Given information.
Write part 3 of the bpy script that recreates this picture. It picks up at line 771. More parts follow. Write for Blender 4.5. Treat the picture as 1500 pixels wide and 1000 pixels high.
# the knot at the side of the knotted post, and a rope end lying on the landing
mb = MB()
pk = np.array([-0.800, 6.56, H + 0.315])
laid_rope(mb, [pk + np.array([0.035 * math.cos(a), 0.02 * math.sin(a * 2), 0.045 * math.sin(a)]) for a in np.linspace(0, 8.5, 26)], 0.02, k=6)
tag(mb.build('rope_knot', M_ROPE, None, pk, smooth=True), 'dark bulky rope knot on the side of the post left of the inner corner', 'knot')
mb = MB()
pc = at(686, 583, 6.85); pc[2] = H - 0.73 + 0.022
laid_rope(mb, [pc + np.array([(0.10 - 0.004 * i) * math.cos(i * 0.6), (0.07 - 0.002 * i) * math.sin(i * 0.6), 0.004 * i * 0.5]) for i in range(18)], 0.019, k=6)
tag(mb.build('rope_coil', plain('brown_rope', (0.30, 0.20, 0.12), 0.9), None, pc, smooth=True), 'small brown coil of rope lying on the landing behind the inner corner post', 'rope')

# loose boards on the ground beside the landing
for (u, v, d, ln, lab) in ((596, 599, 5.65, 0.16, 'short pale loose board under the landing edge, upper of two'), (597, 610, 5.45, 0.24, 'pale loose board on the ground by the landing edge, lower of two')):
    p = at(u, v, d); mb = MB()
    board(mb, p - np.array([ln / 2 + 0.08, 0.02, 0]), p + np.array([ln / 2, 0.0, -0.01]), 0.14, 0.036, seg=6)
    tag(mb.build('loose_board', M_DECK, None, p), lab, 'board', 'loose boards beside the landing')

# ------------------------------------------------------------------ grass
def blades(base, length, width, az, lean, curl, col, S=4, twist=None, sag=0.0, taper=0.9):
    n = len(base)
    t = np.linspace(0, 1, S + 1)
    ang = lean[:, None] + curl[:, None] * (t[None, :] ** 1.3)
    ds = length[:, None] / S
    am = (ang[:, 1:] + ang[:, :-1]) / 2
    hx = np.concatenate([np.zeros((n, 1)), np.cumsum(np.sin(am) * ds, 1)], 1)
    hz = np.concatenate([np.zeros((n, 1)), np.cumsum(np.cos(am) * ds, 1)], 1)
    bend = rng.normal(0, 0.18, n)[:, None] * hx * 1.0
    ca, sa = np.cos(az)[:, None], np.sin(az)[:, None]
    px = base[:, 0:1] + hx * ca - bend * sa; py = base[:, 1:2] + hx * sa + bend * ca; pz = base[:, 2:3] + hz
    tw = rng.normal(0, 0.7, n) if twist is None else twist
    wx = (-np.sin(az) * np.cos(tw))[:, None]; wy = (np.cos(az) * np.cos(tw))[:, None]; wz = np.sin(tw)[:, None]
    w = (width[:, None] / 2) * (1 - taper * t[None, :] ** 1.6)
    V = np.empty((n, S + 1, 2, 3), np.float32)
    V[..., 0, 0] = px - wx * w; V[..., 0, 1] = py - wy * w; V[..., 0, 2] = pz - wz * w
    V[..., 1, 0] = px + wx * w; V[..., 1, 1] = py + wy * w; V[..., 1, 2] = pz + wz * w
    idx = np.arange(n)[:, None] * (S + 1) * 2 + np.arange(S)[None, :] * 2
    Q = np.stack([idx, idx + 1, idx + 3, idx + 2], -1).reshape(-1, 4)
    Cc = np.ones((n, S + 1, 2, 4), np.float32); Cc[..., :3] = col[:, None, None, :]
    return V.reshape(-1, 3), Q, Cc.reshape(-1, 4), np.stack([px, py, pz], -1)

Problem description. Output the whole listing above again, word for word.

Written reply.
Write part 3 of the bpy script that recreates this picture. It picks up at line 771. More parts follow. Write for Blender 4.5. Treat the picture as 1500 pixels wide and 1000 pixels high.
# the knot at the side of the knotted post, and a rope end lying on the landing
mb = MB()
pk = np.array([-0.800, 6.56, H + 0.315])
laid_rope(mb, [pk + np.array([0.035 * math.cos(a), 0.02 * math.sin(a * 2), 0.045 * math.sin(a)]) for a in np.linspace(0, 8.5, 26)], 0.02, k=6)
tag(mb.build('rope_knot', M_ROPE, None, pk, smooth=True), 'dark bulky rope knot on the side of the post left of the inner corner', 'knot')
mb = MB()
pc = at(686, 583, 6.85); pc[2] = H - 0.73 + 0.022
laid_rope(mb, [pc + np.array([(0.10 - 0.004 * i) * math.cos(i * 0.6), (0.07 - 0.002 * i) * math.sin(i * 0.6), 0.004 * i * 0.5]) for i in range(18)], 0.019, k=6)
tag(mb.build('rope_coil', plain('brown_rope', (0.30, 0.20, 0.12), 0.9), None, pc, smooth=True), 'small brown coil of rope lying on the landing behind the inner corner post', 'rope')

# loose boards on the ground beside the landing
for (u, v, d, ln, lab) in ((596, 599, 5.65, 0.16, 'short pale loose board under the landing edge, upper of two'), (597, 610, 5.45, 0.24, 'pale loose board on the ground by the landing edge, lower of two')):
    p = at(u, v, d); mb = MB()
    board(mb, p - np.array([ln / 2 + 0.08, 0.02, 0]), p + np.array([ln / 2, 0.0, -0.01]), 0.14, 0.036, seg=6)
    tag(mb.build('loose_board', M_DECK, None, p), lab, 'board', 'loose boards beside the landing')

# ------------------------------------------------------------------ grass
def blades(base, length, width, az, lean, curl, col, S=4, twist=None, sag=0.0, taper=0.9):
    n = len(base)
    t = np.linspace(0, 1, S + 1)
    ang = lean[:, None] + curl[:, None] * (t[None, :] ** 1.3)
    ds = length[:, None] / S
    am = (ang[:, 1:] + ang[:, :-1]) / 2
    hx = np.concatenate([np.zeros((n, 1)), np.cumsum(np.sin(am) * ds, 1)], 1)
    hz = np.concatenate([np.zeros((n, 1)), np.cumsum(np.cos(am) * ds, 1)], 1)
    bend = rng.normal(0, 0.18, n)[:, None] * hx * 1.0
    ca, sa = np.cos(az)[:, None], np.sin(az)[:, None]
    px = base[:, 0:1] + hx * ca - bend * sa; py = base[:, 1:2] + hx * sa + bend * ca; pz = base[:, 2:3] + hz
    tw = rng.normal(0, 0.7, n) if twist is None else twist
    wx = (-np.sin(az) * np.cos(tw))[:, None]; wy = (np.cos(az) * np.cos(tw))[:, None]; wz = np.sin(tw)[:, None]
    w = (width[:, None] / 2) * (1 - taper * t[None, :] ** 1.6)
    V = np.empty((n, S + 1, 2, 3), np.float32)
    V[..., 0, 0] = px - wx * w; V[..., 0, 1] = py - wy * w; V[..., 0, 2] = pz - wz * w
    V[..., 1, 0] = px + wx * w; V[..., 1, 1] = py + wy * w; V[..., 1, 2] = pz + wz * w
    idx = np.arange(n)[:, None] * (S + 1) * 2 + np.arange(S)[None, :] * 2
    Q = np.stack([idx, idx + 1, idx + 3, idx + 2], -1).reshape(-1, 4)
    Cc = np.ones((n, S + 1, 2, 4), np.float32); Cc[..., :3] = col[:, None, None, :]
    return V.reshape(-1, 3), Q, Cc.reshape(-1, 4), np.stack([px, py, pz], -1)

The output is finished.